Iman’s song ‘Wishing’ has been nominated for Best Unsigned Song at the Best of British Awards. Voting for Best of British unsigned begins 23rd Oct. 

And you met Ed Sheeran along the way?

‘Yeah – I was at a song-writing seminar with a load of industry people, there were thirty musicians in the room and we all got a chance to play our songs. Ed gets up and he starts playing ‘You Need Me, I Don’t Need You’ on his guitar. I remember thinking, “Oh my god, why is no one losing their shit right now? This guy is sick!” You see a lot of white guys playing that whole folk thing on the guitar, but Ed came with this kind of country bumpkin look – you know, not looking too cool. But he just owned it. He was like, “this is my style, I’m going to rap and sing, deal with it.”‘

What happened next?

‘We walked straight up to each other afterwards. He was like, “I love your stuff”, I was like, “Oh my god, I love your stuff”, then we went to McDonalds and we ate and talked about music. I think he wasn’t in a great place at the time, he had just been dropped by his management, every label had said no to him and told him he had to change his look. We didn’t see each other again for another two years, then we bumped into each other and we found out we were under the same management. We got into the studio and wrote a couple of songs together. When we were recording, I remember him being so excited about having 4000 Twitter followers! I remember thinking back then, this guy is going to be an icon. Hats off to him.’

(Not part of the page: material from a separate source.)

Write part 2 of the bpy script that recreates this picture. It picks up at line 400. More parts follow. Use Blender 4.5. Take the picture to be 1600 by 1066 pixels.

How is your relationship with your family now?

‘It’s good. They still don’t really get what I do, but I think by leaving I showed them I’m someone who is just going to do her own thing regardless, so long as I’m not hurting anyone. I think they’ve come to accept and respect that.’

What’s been the most exciting moment for you music-wise so far?

‘Getting to Number three in the Urban music chart – seeing my name next to Rihanna, Jay-Z and DJ Khaled – that was amazing.’